Direction: Extract the data exactly, missing nothing.

--- Begin ---

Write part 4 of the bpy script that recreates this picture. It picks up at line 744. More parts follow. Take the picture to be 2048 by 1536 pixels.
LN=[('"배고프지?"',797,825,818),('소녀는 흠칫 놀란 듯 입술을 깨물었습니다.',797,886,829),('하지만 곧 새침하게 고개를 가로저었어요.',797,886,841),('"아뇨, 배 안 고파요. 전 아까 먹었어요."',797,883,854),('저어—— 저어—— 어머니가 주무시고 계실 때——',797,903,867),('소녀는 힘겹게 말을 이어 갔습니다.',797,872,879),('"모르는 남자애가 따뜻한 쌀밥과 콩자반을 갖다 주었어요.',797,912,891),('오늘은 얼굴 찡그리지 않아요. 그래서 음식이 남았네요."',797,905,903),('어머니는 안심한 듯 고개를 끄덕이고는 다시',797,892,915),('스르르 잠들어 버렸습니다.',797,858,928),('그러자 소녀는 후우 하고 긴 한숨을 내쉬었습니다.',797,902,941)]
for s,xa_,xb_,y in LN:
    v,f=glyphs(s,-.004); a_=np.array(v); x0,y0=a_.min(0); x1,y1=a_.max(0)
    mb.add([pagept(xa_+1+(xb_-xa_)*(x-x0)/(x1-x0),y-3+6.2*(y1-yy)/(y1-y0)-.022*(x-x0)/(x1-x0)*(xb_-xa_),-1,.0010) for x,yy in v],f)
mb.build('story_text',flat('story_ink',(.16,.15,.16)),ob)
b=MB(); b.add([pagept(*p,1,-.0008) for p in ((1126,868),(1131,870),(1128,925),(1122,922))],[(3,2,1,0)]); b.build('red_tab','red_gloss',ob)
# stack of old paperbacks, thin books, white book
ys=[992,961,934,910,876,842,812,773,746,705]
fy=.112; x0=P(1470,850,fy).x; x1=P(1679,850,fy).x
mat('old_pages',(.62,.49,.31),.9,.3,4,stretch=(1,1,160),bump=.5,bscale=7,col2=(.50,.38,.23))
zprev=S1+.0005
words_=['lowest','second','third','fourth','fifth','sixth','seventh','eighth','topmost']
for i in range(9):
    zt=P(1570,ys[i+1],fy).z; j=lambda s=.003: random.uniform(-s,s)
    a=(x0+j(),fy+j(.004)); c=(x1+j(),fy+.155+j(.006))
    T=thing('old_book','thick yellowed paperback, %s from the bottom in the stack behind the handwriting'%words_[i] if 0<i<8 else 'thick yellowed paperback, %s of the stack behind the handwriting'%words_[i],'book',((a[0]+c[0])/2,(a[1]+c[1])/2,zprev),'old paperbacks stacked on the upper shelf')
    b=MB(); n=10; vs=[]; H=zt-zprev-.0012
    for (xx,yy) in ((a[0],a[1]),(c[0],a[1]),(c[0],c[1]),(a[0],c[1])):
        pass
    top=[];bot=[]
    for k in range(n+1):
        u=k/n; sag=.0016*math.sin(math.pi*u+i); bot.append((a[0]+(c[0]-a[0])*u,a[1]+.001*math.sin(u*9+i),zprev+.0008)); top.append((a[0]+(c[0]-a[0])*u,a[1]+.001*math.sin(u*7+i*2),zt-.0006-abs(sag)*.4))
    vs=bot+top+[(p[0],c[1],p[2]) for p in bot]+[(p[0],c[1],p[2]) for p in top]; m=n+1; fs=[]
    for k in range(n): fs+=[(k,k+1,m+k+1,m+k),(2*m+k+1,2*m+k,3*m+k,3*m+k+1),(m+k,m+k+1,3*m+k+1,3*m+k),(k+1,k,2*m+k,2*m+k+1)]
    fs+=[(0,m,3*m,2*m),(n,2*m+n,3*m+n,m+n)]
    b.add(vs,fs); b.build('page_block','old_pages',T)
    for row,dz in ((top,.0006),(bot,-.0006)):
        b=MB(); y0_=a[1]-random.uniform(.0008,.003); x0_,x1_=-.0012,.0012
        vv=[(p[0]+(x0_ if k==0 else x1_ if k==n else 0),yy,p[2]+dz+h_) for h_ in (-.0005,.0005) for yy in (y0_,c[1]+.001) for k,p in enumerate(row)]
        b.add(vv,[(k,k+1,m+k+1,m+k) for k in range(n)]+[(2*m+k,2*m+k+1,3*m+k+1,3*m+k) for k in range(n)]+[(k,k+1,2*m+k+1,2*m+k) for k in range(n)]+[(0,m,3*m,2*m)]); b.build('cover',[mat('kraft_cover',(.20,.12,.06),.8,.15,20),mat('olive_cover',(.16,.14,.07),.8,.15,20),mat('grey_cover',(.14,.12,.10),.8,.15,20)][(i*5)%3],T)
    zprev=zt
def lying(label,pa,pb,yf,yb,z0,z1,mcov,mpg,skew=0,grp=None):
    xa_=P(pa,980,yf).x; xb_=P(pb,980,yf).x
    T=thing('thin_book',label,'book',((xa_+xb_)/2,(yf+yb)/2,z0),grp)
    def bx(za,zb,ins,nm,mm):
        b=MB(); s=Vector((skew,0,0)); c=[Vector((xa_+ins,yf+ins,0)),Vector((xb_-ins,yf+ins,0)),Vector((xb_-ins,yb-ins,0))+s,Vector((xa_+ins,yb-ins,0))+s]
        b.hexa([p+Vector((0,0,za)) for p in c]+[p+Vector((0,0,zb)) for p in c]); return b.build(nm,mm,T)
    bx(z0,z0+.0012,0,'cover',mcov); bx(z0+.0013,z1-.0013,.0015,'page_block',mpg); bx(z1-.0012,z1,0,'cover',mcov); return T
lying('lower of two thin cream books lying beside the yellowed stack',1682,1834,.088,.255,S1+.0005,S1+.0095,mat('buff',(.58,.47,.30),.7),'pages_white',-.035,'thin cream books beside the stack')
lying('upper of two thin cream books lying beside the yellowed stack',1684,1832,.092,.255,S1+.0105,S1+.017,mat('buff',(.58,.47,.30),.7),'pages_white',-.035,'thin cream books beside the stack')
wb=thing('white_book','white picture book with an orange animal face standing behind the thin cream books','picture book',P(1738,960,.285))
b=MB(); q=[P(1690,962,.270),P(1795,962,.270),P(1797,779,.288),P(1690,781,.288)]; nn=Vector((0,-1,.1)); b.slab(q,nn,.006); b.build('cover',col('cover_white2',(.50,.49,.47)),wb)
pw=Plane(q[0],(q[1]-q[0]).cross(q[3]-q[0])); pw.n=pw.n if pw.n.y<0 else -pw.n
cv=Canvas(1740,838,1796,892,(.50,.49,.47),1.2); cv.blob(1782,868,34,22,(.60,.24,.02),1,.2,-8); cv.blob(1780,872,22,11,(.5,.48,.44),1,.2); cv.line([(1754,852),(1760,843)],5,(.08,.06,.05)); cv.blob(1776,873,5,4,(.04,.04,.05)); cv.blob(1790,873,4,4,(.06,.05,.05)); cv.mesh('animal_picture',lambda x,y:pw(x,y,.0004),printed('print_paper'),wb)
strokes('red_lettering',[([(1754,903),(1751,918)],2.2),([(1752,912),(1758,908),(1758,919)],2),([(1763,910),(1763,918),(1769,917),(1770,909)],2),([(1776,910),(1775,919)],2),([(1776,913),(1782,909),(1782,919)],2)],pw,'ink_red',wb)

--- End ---

Final result:
Write part 4 of the bpy script that recreates this picture. It picks up at line 744. More parts follow. Take the picture to be 2048 by 1536 pixels.
LN=[('"배고프지?"',797,825,818),('소녀는 흠칫 놀란 듯 입술을 깨물었습니다.',797,886,829),('하지만 곧 새침하게 고개를 가로저었어요.',797,886,841),('"아뇨, 배 안 고파요. 전 아까 먹었어요."',797,883,854),('저어—— 저어—— 어머니가 주무시고 계실 때——',797,903,867),('소녀는 힘겹게 말을 이어 갔습니다.',797,872,879),('"모르는 남자애가 따뜻한 쌀밥과 콩자반을 갖다 주었어요.',797,912,891),('오늘은 얼굴 찡그리지 않아요. 그래서 음식이 남았네요."',797,905,903),('어머니는 안심한 듯 고개를 끄덕이고는 다시',797,892,915),('스르르 잠들어 버렸습니다.',797,858,928),('그러자 소녀는 후우 하고 긴 한숨을 내쉬었습니다.',797,902,941)]
for s,xa_,xb_,y in LN:
    v,f=glyphs(s,-.004); a_=np.array(v); x0,y0=a_.min(0); x1,y1=a_.max(0)
    mb.add([pagept(xa_+1+(xb_-xa_)*(x-x0)/(x1-x0),y-3+6.2*(y1-yy)/(y1-y0)-.022*(x-x0)/(x1-x0)*(xb_-xa_),-1,.0010) for x,yy in v],f)
mb.build('story_text',flat('story_ink',(.16,.15,.16)),ob)
b=MB(); b.add([pagept(*p,1,-.0008) for p in ((1126,868),(1131,870),(1128,925),(1122,922))],[(3,2,1,0)]); b.build('red_tab','red_gloss',ob)
# stack of old paperbacks, thin books, white book
ys=[992,961,934,910,876,842,812,773,746,705]
fy=.112; x0=P(1470,850,fy).x; x1=P(1679,850,fy).x
mat('old_pages',(.62,.49,.31),.9,.3,4,stretch=(1,1,160),bump=.5,bscale=7,col2=(.50,.38,.23))
zprev=S1+.0005
words_=['lowest','second','third','fourth','fifth','sixth','seventh','eighth','topmost']
for i in range(9):
    zt=P(1570,ys[i+1],fy).z; j=lambda s=.003: random.uniform(-s,s)
    a=(x0+j(),fy+j(.004)); c=(x1+j(),fy+.155+j(.006))
    T=thing('old_book','thick yellowed paperback, %s from the bottom in the stack behind the handwriting'%words_[i] if 0<i<8 else 'thick yellowed paperback, %s of the stack behind the handwriting'%words_[i],'book',((a[0]+c[0])/2,(a[1]+c[1])/2,zprev),'old paperbacks stacked on the upper shelf')
    b=MB(); n=10; vs=[]; H=zt-zprev-.0012
    for (xx,yy) in ((a[0],a[1]),(c[0],a[1]),(c[0],c[1]),(a[0],c[1])):
        pass
    top=[];bot=[]
    for k in range(n+1):
        u=k/n; sag=.0016*math.sin(math.pi*u+i); bot.append((a[0]+(c[0]-a[0])*u,a[1]+.001*math.sin(u*9+i),zprev+.0008)); top.append((a[0]+(c[0]-a[0])*u,a[1]+.001*math.sin(u*7+i*2),zt-.0006-abs(sag)*.4))
    vs=bot+top+[(p[0],c[1],p[2]) for p in bot]+[(p[0],c[1],p[2]) for p in top]; m=n+1; fs=[]
    for k in range(n): fs+=[(k,k+1,m+k+1,m+k),(2*m+k+1,2*m+k,3*m+k,3*m+k+1),(m+k,m+k+1,3*m+k+1,3*m+k),(k+1,k,2*m+k,2*m+k+1)]
    fs+=[(0,m,3*m,2*m),(n,2*m+n,3*m+n,m+n)]
    b.add(vs,fs); b.build('page_block','old_pages',T)
    for row,dz in ((top,.0006),(bot,-.0006)):
        b=MB(); y0_=a[1]-random.uniform(.0008,.003); x0_,x1_=-.0012,.0012
        vv=[(p[0]+(x0_ if k==0 else x1_ if k==n else 0),yy,p[2]+dz+h_) for h_ in (-.0005,.0005) for yy in (y0_,c[1]+.001) for k,p in enumerate(row)]
        b.add(vv,[(k,k+1,m+k+1,m+k) for k in range(n)]+[(2*m+k,2*m+k+1,3*m+k+1,3*m+k) for k in range(n)]+[(k,k+1,2*m+k+1,2*m+k) for k in range(n)]+[(0,m,3*m,2*m)]); b.build('cover',[mat('kraft_cover',(.20,.12,.06),.8,.15,20),mat('olive_cover',(.16,.14,.07),.8,.15,20),mat('grey_cover',(.14,.12,.10),.8,.15,20)][(i*5)%3],T)
    zprev=zt
def lying(label,pa,pb,yf,yb,z0,z1,mcov,mpg,skew=0,grp=None):
    xa_=P(pa,980,yf).x; xb_=P(pb,980,yf).x
    T=thing('thin_book',label,'book',((xa_+xb_)/2,(yf+yb)/2,z0),grp)
    def bx(za,zb,ins,nm,mm):
        b=MB(); s=Vector((skew,0,0)); c=[Vector((xa_+ins,yf+ins,0)),Vector((xb_-ins,yf+ins,0)),Vector((xb_-ins,yb-ins,0))+s,Vector((xa_+ins,yb-ins,0))+s]
        b.hexa([p+Vector((0,0,za)) for p in c]+[p+Vector((0,0,zb)) for p in c]); return b.build(nm,mm,T)
    bx(z0,z0+.0012,0,'cover',mcov); bx(z0+.0013,z1-.0013,.0015,'page_block',mpg); bx(z1-.0012,z1,0,'cover',mcov); return T
lying('lower of two thin cream books lying beside the yellowed stack',1682,1834,.088,.255,S1+.0005,S1+.0095,mat('buff',(.58,.47,.30),.7),'pages_white',-.035,'thin cream books beside the stack')
lying('upper of two thin cream books lying beside the yellowed stack',1684,1832,.092,.255,S1+.0105,S1+.017,mat('buff',(.58,.47,.30),.7),'pages_white',-.035,'thin cream books beside the stack')
wb=thing('white_book','white picture book with an orange animal face standing behind the thin cream books','picture book',P(1738,960,.285))
b=MB(); q=[P(1690,962,.270),P(1795,962,.270),P(1797,779,.288),P(1690,781,.288)]; nn=Vector((0,-1,.1)); b.slab(q,nn,.006); b.build('cover',col('cover_white2',(.50,.49,.47)),wb)
pw=Plane(q[0],(q[1]-q[0]).cross(q[3]-q[0])); pw.n=pw.n if pw.n.y<0 else -pw.n
cv=Canvas(1740,838,1796,892,(.50,.49,.47),1.2); cv.blob(1782,868,34,22,(.60,.24,.02),1,.2,-8); cv.blob(1780,872,22,11,(.5,.48,.44),1,.2); cv.line([(1754,852),(1760,843)],5,(.08,.06,.05)); cv.blob(1776,873,5,4,(.04,.04,.05)); cv.blob(1790,873,4,4,(.06,.05,.05)); cv.mesh('animal_picture',lambda x,y:pw(x,y,.0004),printed('print_paper'),wb)
strokes('red_lettering',[([(1754,903),(1751,918)],2.2),([(1752,912),(1758,908),(1758,919)],2),([(1763,910),(1763,918),(1769,917),(1770,909)],2),([(1776,910),(1775,919)],2),([(1776,913),(1782,909),(1782,919)],2)],pw,'ink_red',wb)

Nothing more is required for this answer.